His credentials lend him a special credibility. But everything is still new to him, so he lets how he played, it seems, inform the way he coaches.
For instance, when Winthrop’s starting point guard Russell Jones, told his coach that he was nervous prior to its road test against No. 18 Saint Mary’s, Gray responded resolutely.
“I told Russ, ‘I don’t remember a game that I went into that I wasn’t nervous before… If you can, find a comfort zone or something that calms you right before the tip. And after they throw the ball up, it’s like: ‘Boom. It’s basketball.’”
And the moment the buzzer went off in Moraga, Calif. — when Winthrop had defeated Saint Mary’s — Gray turned to the team’s graduate assistants and managers and gave them a simple directive: “Grab the phones. Somebody record this because this is going to be good.”
What ensued was a special celebration in the locker room: water spraying, players screaming and hugging each other in elation, coaches and players all coming together in an impassioned prayer led by its head coach: “This is for Winthrop. This is for Winthrop!”
And it was all caught on camera for the players to have forever.
“That is college basketball at its best,” Gray said.
And even in the moments where it’s not the best, Gray is reminded that he’s where he should be. Last week, after being upset by Tennessee Tech at home, the Winthrop coaching staff went to work immediately after the buzzer.
Around 1 a.m., Gray walked out of his office to use the restroom when he heard a familiar sound. Basketballs echoed off the hardwood and clunked off the rim.
Gray peered into the Coliseum and smiled: “We had four guys in the gym — after a game, after a loss — getting those shots up because it was important to them.”
College basketball at its best, Gray might have thought.
‘What’s next?’
Earlier this week, Gray sat in his new chair, in his new office, excited by the question he’s fallen in love with answering as a coach: “What’s next?”
“That’s the job,” Gray said with a shrug and a big smile. “Even though it’s my first year here, this is what I enjoy about it. What’s next? Just trying to figure out the puzzle pieces of another game and another scouting report. What can we do to win? What do we need to do? What do we need to prepare for?”
Answering those questions are harder than asking them sometimes, especially ahead of games like the one Winthrop has on Friday night.
Although Duke lost to Stephen F. Austin on Tuesday night — which turned out to be the biggest upset in a Division I game in the last 15 years, per ESPN Stats & Info — the Blue Devils will still be ranked No. 1 when Winthrop comes to town.
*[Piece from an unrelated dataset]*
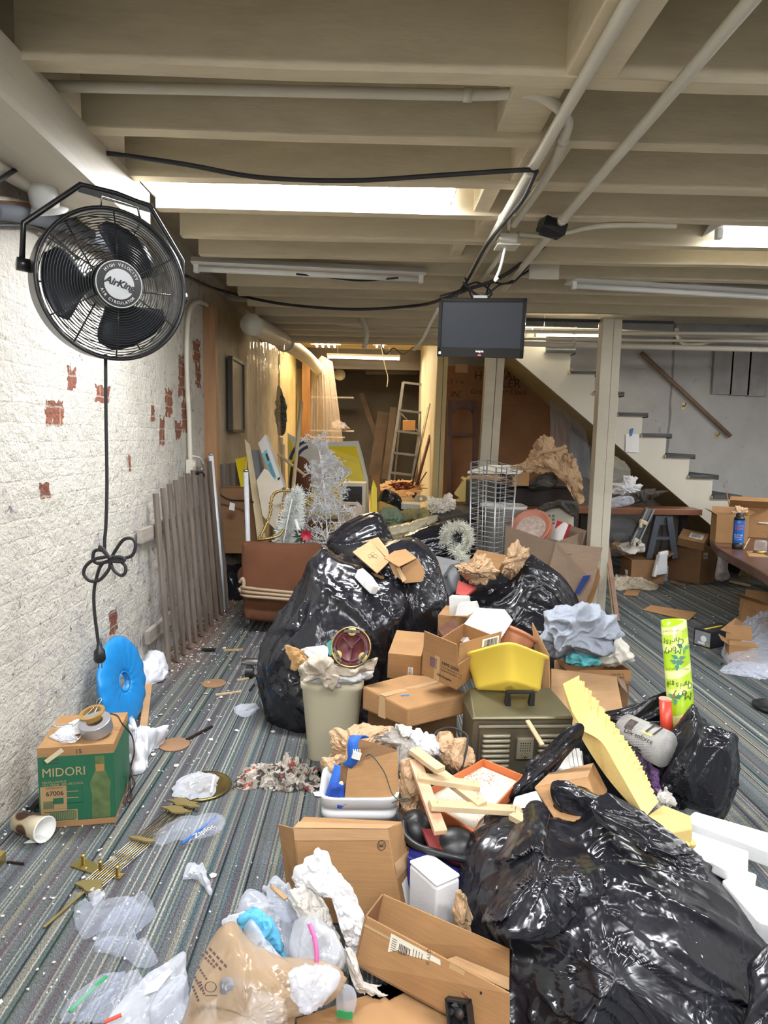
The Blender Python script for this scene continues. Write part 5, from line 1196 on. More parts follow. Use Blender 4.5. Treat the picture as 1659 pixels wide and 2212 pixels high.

The Blue Devils still play in front of a crowd that suffocates its opponents — in a venue that Gray never won in as a player, and one that Kelsey said was “one of the greatest settings in American sports.”
In so many words, Duke will still be Duke.
“I’m just really excited,” Chandler Vaudrin said after his team’s win over Pfeiffer. “It’s one of those childhood games that when you’re in the backyard, you’re thinking of playing teams like Duke.”
And Gray, although he’ll be in a new role, will still know which memories to channel.
“I haven’t won there, so hopefully that’ll be something that changes,” Gray said with a laugh. “But I’ve played well against them before, and I know how it is in Cameron. They’re going to make a run. The Crazies are going to go crazy. And it will be loud.
“And that’s the challenge for us: Can we look to the right, and can we look to the left and say, ‘We got this; this is who we’ve been training for; and we’re ready for the moment?’”
Until that decisive moment arrives, Gray will be sitting in his new chair and working his new job — using his past to help him do what he’s never done before.